### DATA FOR PROCESSING
....
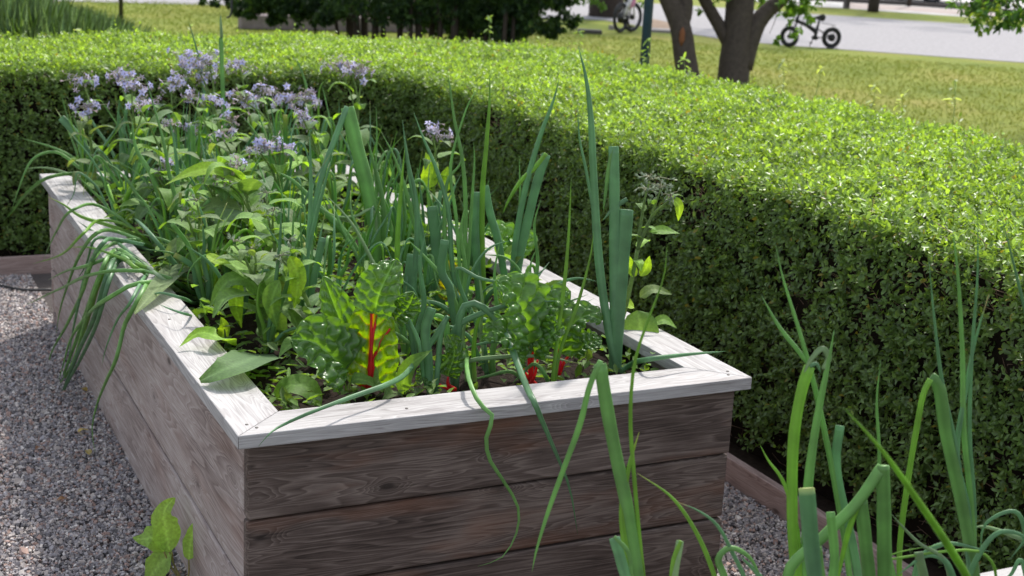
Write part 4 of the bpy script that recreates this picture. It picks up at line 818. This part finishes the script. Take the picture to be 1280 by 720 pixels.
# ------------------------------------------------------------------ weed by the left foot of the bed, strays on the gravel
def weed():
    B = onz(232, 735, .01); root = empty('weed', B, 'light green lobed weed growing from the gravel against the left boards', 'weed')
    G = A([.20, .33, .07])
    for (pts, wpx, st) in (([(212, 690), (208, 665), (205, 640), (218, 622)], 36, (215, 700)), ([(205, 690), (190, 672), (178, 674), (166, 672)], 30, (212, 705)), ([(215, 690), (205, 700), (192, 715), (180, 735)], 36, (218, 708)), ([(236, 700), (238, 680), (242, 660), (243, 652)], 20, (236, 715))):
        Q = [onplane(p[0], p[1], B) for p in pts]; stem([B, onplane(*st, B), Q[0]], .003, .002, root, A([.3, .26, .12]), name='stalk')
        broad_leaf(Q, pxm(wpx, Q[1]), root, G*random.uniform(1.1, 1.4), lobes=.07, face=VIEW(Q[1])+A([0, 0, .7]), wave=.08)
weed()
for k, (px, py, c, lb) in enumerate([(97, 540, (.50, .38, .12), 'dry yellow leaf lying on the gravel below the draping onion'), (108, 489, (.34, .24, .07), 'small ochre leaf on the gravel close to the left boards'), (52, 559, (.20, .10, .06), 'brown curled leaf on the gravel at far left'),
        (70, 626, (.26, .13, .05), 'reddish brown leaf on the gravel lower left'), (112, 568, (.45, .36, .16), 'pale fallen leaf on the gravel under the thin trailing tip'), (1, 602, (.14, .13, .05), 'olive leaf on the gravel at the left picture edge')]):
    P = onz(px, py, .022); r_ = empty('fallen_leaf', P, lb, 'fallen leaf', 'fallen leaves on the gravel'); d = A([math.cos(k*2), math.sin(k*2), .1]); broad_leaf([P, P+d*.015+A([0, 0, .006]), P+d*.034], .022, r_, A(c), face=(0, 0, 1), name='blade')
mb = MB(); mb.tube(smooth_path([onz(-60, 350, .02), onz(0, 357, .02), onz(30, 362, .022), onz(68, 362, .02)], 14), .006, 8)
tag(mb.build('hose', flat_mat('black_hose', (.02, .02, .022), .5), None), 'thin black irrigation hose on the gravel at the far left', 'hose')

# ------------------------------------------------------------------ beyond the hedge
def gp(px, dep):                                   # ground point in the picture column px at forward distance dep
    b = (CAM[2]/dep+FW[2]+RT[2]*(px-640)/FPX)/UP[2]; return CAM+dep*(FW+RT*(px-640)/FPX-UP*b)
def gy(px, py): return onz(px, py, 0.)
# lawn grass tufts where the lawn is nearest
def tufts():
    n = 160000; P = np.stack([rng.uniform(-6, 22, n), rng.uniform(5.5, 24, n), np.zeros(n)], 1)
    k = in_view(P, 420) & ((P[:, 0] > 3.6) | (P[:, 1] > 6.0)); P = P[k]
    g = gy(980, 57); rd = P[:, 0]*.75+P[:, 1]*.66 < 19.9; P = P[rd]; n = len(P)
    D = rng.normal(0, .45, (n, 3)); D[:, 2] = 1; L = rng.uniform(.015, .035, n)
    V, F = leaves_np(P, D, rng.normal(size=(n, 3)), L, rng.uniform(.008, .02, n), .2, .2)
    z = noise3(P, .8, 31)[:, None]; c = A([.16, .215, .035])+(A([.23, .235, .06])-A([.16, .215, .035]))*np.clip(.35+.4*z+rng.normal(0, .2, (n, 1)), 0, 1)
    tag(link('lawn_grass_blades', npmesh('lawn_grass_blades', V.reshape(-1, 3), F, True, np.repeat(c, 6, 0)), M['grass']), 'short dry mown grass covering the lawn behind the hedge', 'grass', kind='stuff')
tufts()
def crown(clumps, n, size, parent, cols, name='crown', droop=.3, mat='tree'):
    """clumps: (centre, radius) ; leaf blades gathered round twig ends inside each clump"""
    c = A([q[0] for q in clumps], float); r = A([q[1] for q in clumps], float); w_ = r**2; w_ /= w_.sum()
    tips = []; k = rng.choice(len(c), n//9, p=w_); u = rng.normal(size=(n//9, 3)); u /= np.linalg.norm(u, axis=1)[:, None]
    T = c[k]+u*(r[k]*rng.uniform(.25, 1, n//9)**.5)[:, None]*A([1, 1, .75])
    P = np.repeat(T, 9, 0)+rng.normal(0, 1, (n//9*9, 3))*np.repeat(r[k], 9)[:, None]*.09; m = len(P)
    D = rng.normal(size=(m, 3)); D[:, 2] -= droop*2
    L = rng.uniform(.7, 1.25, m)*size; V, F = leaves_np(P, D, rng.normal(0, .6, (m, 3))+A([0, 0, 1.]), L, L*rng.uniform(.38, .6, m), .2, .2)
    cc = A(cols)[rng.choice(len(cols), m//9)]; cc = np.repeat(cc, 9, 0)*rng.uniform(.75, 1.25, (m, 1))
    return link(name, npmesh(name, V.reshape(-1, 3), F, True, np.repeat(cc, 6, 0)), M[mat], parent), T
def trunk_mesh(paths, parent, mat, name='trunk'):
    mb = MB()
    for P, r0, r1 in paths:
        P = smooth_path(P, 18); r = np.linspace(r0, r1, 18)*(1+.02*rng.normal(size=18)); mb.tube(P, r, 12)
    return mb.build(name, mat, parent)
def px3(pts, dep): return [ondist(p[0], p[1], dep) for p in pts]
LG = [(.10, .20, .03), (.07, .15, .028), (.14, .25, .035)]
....
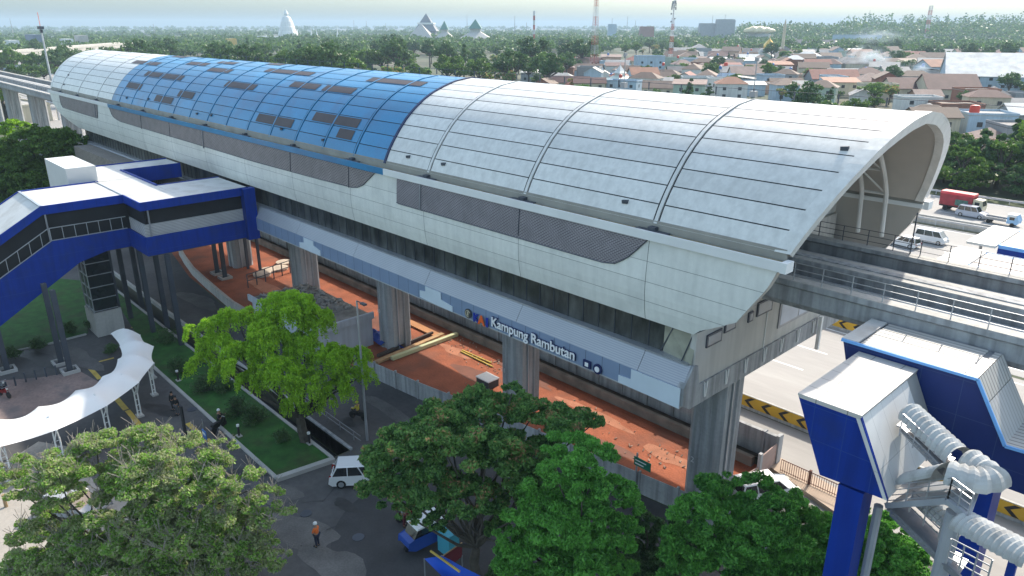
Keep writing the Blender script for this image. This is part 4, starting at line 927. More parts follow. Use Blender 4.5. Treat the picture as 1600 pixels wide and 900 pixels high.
....
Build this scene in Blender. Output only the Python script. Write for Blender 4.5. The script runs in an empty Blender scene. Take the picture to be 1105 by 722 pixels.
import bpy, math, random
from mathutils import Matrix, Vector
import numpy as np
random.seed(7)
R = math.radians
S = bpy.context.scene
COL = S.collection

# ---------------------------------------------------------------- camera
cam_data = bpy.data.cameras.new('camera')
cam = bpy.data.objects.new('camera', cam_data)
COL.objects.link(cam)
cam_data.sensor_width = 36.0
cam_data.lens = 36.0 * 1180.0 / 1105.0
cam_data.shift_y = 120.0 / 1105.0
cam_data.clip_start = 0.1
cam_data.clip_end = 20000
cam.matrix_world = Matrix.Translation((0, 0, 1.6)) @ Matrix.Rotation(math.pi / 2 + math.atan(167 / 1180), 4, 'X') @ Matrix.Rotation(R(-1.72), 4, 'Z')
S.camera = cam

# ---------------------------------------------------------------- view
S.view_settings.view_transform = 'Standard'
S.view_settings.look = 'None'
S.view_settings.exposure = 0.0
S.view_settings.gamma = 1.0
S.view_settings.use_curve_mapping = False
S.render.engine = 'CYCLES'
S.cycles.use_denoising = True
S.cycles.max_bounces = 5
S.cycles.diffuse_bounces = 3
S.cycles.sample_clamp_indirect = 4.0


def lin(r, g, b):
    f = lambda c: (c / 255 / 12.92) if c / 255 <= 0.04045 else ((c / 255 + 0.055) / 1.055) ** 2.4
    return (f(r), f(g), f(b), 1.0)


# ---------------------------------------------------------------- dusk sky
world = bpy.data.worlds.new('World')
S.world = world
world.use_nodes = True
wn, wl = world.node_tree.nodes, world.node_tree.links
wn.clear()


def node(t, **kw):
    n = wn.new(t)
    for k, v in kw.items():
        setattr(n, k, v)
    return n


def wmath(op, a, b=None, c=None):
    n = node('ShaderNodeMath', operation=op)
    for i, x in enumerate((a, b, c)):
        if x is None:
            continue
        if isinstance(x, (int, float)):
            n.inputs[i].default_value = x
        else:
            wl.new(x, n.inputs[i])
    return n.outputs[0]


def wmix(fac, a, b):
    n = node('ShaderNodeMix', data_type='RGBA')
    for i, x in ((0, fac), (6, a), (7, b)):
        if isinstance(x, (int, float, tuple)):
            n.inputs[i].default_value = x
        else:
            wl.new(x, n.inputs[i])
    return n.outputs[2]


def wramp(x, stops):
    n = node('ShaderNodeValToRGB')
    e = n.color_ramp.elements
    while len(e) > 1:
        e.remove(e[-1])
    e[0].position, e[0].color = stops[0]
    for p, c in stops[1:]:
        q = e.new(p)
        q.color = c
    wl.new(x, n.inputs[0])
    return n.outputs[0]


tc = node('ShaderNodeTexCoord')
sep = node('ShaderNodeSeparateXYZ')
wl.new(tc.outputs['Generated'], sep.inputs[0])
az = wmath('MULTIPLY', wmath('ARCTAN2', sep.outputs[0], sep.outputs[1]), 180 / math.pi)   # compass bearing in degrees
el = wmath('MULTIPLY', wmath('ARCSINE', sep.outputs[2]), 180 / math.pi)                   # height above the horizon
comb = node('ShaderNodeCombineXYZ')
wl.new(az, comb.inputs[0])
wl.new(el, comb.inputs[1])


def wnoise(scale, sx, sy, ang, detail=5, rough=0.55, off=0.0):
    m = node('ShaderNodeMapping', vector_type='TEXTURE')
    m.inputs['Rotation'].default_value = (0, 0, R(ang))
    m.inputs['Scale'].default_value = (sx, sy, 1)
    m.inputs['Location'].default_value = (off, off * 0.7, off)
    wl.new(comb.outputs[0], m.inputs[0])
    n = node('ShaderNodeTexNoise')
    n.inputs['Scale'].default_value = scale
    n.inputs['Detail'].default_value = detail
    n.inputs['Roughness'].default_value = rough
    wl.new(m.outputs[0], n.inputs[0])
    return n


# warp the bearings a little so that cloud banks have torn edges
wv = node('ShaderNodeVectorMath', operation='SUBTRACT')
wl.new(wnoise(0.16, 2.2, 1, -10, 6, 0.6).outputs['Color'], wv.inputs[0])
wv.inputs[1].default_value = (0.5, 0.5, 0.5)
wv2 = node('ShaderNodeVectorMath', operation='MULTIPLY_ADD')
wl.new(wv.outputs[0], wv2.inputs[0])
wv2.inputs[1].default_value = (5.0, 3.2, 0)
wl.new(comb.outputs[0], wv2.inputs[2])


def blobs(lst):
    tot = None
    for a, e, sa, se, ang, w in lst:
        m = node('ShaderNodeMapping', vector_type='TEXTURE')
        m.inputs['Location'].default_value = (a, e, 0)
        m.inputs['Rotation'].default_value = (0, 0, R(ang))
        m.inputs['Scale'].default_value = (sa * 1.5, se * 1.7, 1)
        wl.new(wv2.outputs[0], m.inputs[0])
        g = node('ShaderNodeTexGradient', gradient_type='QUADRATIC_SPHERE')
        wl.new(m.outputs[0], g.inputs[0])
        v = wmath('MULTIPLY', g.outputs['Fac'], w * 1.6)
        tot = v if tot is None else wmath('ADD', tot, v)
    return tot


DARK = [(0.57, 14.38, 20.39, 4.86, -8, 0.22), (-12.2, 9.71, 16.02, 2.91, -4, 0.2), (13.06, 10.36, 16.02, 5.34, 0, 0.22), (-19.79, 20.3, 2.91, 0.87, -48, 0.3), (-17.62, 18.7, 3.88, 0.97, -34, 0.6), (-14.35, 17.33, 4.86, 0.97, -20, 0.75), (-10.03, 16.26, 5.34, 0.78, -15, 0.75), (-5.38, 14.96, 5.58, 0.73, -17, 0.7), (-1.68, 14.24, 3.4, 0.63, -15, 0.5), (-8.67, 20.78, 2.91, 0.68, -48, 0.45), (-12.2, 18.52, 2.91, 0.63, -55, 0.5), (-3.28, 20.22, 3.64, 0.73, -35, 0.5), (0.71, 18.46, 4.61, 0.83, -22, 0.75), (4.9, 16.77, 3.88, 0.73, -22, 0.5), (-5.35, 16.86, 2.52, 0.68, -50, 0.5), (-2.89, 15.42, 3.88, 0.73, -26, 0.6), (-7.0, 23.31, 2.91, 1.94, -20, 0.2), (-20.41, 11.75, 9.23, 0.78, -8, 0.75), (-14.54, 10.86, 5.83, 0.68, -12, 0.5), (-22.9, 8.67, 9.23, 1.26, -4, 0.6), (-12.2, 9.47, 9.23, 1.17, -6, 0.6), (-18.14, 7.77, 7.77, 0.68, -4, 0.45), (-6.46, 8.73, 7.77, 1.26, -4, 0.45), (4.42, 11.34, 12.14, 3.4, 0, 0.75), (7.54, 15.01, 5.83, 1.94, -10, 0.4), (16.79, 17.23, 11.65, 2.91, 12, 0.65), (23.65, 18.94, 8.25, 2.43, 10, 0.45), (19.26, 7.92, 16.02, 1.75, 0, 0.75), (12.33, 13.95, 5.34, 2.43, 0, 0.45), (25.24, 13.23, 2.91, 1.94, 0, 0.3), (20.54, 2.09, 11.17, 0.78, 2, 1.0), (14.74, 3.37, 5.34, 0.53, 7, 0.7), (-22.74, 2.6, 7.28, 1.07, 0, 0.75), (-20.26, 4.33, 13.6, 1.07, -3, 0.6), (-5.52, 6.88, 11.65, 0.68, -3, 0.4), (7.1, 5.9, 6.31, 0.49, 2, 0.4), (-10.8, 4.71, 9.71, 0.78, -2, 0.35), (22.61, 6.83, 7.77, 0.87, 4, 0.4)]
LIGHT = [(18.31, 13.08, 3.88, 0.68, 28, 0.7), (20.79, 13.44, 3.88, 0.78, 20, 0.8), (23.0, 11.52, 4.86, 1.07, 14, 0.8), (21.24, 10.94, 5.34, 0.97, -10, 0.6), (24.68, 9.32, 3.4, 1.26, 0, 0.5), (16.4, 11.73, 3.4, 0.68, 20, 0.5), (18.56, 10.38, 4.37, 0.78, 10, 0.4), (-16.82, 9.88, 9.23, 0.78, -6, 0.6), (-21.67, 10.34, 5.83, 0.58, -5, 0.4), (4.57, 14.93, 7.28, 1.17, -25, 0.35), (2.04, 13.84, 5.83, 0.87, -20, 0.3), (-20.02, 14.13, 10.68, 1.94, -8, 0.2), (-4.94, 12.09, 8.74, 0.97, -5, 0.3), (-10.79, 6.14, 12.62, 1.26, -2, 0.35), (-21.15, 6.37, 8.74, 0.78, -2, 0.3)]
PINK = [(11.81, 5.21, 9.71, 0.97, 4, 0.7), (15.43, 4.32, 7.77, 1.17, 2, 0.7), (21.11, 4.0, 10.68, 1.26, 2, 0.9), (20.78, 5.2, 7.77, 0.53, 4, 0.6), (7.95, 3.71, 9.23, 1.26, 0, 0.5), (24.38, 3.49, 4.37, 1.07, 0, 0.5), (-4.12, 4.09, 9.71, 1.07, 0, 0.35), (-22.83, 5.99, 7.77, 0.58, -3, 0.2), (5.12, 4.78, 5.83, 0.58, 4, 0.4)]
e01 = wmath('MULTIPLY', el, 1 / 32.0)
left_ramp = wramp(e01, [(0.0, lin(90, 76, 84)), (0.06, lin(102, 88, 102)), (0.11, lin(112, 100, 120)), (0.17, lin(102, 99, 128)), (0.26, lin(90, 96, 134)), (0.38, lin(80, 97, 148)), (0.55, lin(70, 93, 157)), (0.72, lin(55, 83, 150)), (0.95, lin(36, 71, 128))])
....
Filter the records above and return every line that holds the word "Write".

Write part 4 of the bpy script that recreates this picture. It picks up at line 818. This part finishes the script. Take the picture to be 1280 by 720 pixels.
Build this scene in Blender. Output only the Python script. Write for Blender 4.5. The script runs in an empty Blender scene. Take the picture to be 1105 by 722 pixels.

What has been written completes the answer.